Ma dalle 300 pagine che compongono l’Ordinanza spunta altro: tra Laghi e Capristo nasce una “anomala vicinanza” e soprattutto una “naturale propensione” di Capristo “a sposare le tesi della struttura Commissariale” nei diversi procedimenti penali che coinvolgono l’acciaieria. Dalle indagini della Squadra Mobile di Potenza, infatti, emergono scambi di messaggi rigorosamente su whatsapp attraverso i quali i due si scambiano articoli di stampa, conferme sulla partecipazione a eventi istituzionali o informazioni su vicende giudiziarie.
Il 14 febbraio 2017, ad esempio, Laghi scrive a Capristo spiegandogli il significato di alcuni documenti inerenti a vicende giudiziarie della famiglia Riva – collegate a quelle in corso a Taranto – di cui si attendevano determinazioni dall’autorità giudiziaria di Jersey e di Losanna. Laghi lo aggiorna sul rigetto del patteggiamento disposto a Milano, ritenendo comunque che sulla entità della pena – ritenuta insufficiente – si potesse lavorare.

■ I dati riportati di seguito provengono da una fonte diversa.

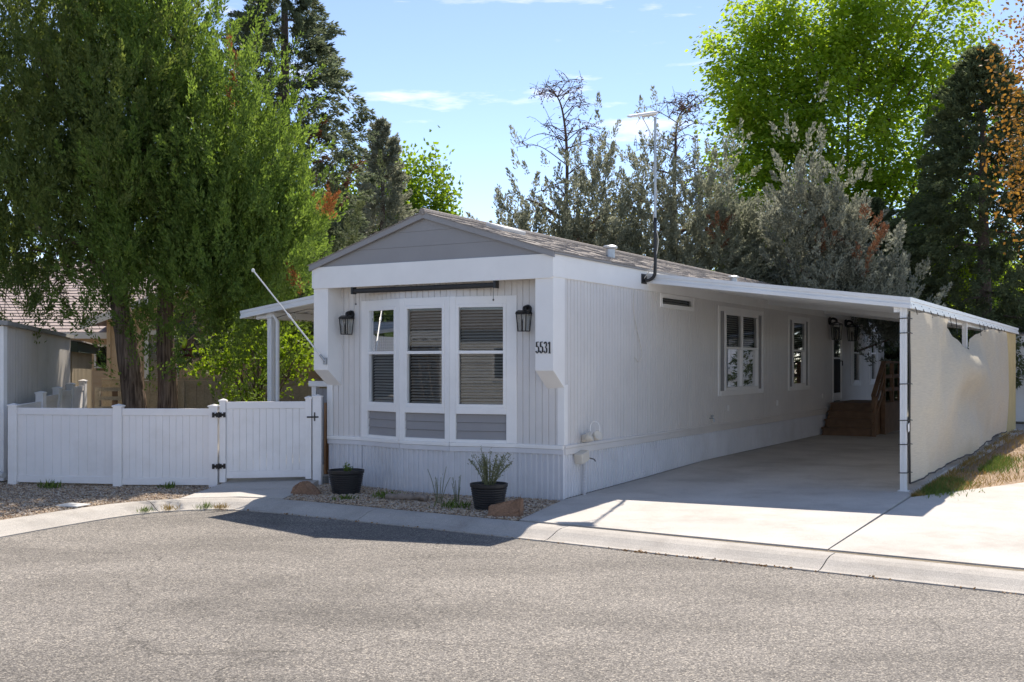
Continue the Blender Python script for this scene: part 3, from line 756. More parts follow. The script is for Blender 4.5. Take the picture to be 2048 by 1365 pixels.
board(home, 'door_trim', (0, 14.36), (0, 15.18), 2.86, 2.90, -0.03, 0.02, M_white)
# outlets and hose bib on the side wall
for y, z in ((6.5, 0.95), (9.6, 0.95), (13.3, 1.0)):
    MB().box(0.0, 0.02, y, y + 0.07, z, z + 0.11).build('outlet_cover', M_white, home, bevel=0.004)
mb = MB(); mb.tube([(0.0, 5.55, 0.86), (0.07, 5.55, 0.86), (0.09, 5.55, 0.80)], 0.012, 8); mb.tube([(0.05, 5.52, 0.9), (0.05, 5.58, 0.9)], 0.02, 8)
mb.build('hose_bib', M_galv, home)
# loose cable hanging on the side wall
mb = MB(); mb.tube(catmull([(0.03, 2.2, 2.95), (0.02, 2.22, 2.6), (0.02, 2.42, 2.2), (0.03, 2.5, 1.98), (0.03, 2.38, 1.86), (0.03, 2.24, 1.92)], 6), 0.005, 6)
mb.build('loose_cable', M_cream, home)

# ---- things fixed to the home
def digit(ch):
    S = {'5': [[(0.82, 1.0), (0.25, 1.0), (0.20, 0.56), (0.45, 0.63), (0.72, 0.56), (0.82, 0.34), (0.72, 0.10), (0.42, 0.0), (0.14, 0.08), (0.12, 0.2)]],
         '3': [[(0.14, 0.84), (0.3, 0.98), (0.55, 1.0), (0.76, 0.86), (0.7, 0.62), (0.42, 0.53), (0.72, 0.46), (0.84, 0.26), (0.7, 0.06), (0.4, 0.0), (0.14, 0.1), (0.13, 0.2)]],
         '1': [[(0.2, 0.84), (0.5, 1.0), (0.5, 0.0)], [(0.25, 0.0), (0.75, 0.0)]]}[ch]
    return S
num = hthing('house_number', 'black serif house number 5531 on the white column beside the bay window', 'house number', -0.13, -0.325, 1.97)
for k, ch in enumerate('5531'):
    mb = MB()
    for st in digit(ch):
        pts = [(-0.118 + k * 0.060 + p[0] * 0.056, -0.004, p[1] * 0.145) for p in st]
        for i, (a, b) in enumerate(zip(pts, pts[1:])):
            thick = 0.017 if abs(b[2] - a[2]) > abs(b[0] - a[0]) else 0.010
            mb.bar(a, b, 0.008, thick, up=(0, 0, 1) if abs(b[0] - a[0]) > abs(b[2] - a[2]) else (1, 0, 0))
    mb.build('digit', M_black, num)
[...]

Qualche tempo dopo è Capristo a inviare a Laghi un articolo che tra le altre cose parla della stretta correlazione tra tasso di mortalità e inquinamento ambientale ricevendo una risposta quasi lapidaria: “Ci lavoriamo sopra”. E anche quando Laghi ha concluso il suo incarico da Commissario Straordinario dell’Ilva il rapporto tra i due, secondo quanto si legge negli atti dell’inchiesta, non si interrompe: “E’ bene precisare – scrive il giudice Amodeo – che in realtà gli interessi del dr. Laghi per l’Ilva non si esaurivano con la fine del Mandato di Commissario in quanto, anche dopo il giugno 2018, egli ricopriva incarichi all’interno di altre società riconducibili alla famiglia Riva (la Sanac e la Innse) ed era stato anche nominato dal Mef quale consulente nell’ambito del Comitato di esperti sulle Grandi Imprese in crisi”.